The World Stage Series started in the summer of 2020.

“This is part of that whole series of outdoor, enjoyable experience(s) that we call ‘Gather on the Green,’” Jacobson explained. “This one is a little different because of the way that it showcases authentic, cultural performances. It grew out of a 2020 event that was a Black Lives Matter dance protest.

“ … That’s when we had a dozen or so people coming out to dance, along with a salsa band, to protest the violence against communities of color, and come together in solidarity,’ she added. 

Jacobson also explained the reason behind bringing the festival to Moorestown.

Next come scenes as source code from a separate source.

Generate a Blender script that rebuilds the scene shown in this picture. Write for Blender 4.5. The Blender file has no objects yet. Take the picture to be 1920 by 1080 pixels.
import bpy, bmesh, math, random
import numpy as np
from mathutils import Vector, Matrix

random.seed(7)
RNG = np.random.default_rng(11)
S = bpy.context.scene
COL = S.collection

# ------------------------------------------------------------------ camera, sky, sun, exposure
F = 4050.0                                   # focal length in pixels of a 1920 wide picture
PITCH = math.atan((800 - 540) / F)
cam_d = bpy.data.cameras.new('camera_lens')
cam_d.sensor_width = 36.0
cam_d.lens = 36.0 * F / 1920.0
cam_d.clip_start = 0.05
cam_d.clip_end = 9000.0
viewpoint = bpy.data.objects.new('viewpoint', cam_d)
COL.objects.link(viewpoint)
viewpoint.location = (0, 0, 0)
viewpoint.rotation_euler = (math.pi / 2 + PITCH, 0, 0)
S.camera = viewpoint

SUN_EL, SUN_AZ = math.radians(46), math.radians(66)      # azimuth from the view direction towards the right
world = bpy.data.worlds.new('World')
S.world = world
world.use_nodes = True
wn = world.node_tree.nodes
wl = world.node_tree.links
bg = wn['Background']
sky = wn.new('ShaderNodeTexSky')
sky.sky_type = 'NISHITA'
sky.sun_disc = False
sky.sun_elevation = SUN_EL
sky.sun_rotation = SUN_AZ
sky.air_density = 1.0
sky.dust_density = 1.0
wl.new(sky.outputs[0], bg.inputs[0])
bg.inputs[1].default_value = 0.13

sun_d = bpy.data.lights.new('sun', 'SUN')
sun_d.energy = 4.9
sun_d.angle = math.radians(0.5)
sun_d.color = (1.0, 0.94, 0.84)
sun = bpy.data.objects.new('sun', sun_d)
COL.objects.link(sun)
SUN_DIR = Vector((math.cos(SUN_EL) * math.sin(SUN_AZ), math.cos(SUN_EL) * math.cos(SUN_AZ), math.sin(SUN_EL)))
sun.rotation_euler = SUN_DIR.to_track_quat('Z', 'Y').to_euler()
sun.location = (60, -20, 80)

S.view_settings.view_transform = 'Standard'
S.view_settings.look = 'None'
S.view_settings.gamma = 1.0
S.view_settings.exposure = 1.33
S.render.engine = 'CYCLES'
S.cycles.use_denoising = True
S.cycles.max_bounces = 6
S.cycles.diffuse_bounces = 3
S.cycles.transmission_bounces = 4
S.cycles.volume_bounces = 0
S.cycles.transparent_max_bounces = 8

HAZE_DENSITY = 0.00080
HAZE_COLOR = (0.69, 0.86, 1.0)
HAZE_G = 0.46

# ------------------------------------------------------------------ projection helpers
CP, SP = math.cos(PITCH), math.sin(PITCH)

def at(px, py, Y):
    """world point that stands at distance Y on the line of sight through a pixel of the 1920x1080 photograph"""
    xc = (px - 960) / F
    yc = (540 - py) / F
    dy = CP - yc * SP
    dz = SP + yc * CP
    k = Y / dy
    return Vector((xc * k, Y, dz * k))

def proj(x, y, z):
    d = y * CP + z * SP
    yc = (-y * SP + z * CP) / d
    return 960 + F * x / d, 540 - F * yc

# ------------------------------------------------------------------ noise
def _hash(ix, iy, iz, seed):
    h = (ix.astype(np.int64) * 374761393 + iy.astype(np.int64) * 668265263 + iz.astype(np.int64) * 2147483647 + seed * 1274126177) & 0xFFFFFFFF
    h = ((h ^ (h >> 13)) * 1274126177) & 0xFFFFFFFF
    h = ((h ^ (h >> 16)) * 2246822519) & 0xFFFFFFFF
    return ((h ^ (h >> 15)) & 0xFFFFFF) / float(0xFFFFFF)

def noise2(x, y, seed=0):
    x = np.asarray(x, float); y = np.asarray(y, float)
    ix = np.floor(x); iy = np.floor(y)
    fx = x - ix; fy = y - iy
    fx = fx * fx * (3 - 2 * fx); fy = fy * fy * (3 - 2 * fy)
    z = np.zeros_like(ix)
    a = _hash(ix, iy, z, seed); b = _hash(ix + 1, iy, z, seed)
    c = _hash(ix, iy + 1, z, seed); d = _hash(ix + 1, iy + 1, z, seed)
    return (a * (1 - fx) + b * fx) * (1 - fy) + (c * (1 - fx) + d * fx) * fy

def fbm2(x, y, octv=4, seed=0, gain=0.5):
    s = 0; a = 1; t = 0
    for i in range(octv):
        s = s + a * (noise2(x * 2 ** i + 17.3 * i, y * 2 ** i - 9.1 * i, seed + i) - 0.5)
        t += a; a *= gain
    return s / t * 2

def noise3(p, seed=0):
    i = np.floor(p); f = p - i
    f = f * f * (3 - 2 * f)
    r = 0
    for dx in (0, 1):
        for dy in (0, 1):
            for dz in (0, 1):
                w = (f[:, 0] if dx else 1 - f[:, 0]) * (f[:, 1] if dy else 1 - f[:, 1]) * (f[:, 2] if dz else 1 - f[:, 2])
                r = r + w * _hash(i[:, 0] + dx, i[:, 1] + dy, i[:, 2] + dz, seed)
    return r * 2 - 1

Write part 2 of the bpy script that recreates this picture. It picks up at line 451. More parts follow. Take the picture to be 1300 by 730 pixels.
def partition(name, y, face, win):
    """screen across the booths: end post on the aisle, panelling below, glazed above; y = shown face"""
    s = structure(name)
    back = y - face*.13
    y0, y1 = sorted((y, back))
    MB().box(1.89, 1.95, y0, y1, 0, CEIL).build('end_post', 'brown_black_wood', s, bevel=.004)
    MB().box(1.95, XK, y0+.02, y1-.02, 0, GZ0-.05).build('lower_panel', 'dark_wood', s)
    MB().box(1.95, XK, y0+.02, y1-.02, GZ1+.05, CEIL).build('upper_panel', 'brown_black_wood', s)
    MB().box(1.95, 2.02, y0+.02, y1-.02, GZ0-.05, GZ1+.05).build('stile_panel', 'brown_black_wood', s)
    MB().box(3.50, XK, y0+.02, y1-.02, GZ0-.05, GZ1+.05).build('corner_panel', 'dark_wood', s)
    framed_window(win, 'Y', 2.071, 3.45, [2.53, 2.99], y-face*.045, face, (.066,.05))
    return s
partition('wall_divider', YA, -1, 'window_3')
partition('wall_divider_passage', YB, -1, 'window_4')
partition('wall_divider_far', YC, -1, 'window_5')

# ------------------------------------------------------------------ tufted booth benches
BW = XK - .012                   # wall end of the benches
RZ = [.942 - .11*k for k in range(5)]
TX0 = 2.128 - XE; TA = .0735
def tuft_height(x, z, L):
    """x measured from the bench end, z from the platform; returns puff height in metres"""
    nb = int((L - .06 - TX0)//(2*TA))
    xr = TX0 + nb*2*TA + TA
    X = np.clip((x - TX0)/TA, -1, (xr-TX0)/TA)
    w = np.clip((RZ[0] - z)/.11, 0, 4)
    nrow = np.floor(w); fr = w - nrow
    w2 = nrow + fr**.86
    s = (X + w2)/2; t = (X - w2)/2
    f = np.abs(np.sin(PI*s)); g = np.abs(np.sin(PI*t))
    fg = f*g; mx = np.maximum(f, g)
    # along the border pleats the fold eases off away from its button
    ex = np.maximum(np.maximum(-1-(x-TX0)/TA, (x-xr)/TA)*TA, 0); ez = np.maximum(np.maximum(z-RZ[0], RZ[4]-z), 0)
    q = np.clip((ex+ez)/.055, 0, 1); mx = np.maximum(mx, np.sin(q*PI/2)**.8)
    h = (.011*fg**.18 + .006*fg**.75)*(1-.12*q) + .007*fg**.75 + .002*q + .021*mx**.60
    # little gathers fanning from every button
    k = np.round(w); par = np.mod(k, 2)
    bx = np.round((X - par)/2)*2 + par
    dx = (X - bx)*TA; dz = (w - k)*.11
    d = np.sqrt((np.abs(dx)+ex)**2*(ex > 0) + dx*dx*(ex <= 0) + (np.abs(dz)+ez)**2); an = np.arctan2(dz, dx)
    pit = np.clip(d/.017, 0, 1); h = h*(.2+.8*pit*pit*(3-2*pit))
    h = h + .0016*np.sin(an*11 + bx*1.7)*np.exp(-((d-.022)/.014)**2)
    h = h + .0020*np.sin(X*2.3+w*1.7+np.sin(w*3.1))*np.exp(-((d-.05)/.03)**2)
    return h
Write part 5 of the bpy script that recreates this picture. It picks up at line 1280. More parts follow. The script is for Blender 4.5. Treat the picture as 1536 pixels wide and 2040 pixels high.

“ … We set out to collaborate with communities and cultural artisans to support their work in raising awareness of the tradition that they’re practicing, the spark (of) intercultural exchange, and (to) create connections through participatory experiences,” Jacobson said.

“More than just concerts, they all have some element of audience participation.”

Irish Music & Dance, set for June 28, will feature a performance from the Sara Peters Irish Dance School and a presentation by husband-and-wife musical duo Kathy DeAngelo and Dennis Gormley, also known as McDermott’s Handy. Basket weaver Mary Carty will also teach a craft activity.

“I love the way that they are partnering with us and bringing in all these artists and resources,” Jacobson said, “And also educating the audience by incorporating fun facts and stories and providing (that) context.”

“Salsa on the Green with Maestro Flaco” will take place on July 12 and feature the sounds of live salsa and a dance lesson with instructor Marck “Flaco” Best.

“We want to include local salsa performers to highlight the importance of community members who have been keeping salsa culture alive,” Jacobson noted. “ … That was the seed of World Stage. That was the 2020 event on the green that grew into (the) summer cultural series and then World Stage.”

“Lanterns on the Green: Asian Music & Dance” on July 19 will feature young dancers and drummers from the Korean School of South Jersey and a special origami activity with Perkins’ cultural artisan Jenson Cheng.

“We’re spotlighting a tradition that’s celebrated in many Asian countries, especially China, where people honor ancestors with different kinds of lanterns,” Jacobson said. “Sometimes they’re used for Lunar New Year, sometimes they’re ways of promoting peace and good vibes.”

“Mela! An Indian Fair on the Green” is set for July 26 and will close out World Stage with cultural artisans from South Jersey’s Indian community, Bollywood dance demonstrations, henna and traditional craft making. In Indian culture, mela is a gathering of people who come together at a culturally appropriate time and place.

Jacobson wants people to experience the joy of different cultural traditions through the upcoming events.

“I hope that these events, by gathering people together on our beautiful lawn, that (it) will send the message of equity and inclusivity as part of our mission to build a better world through the arts, and supporting the work of local artists from all the communities in the area,” she concluded.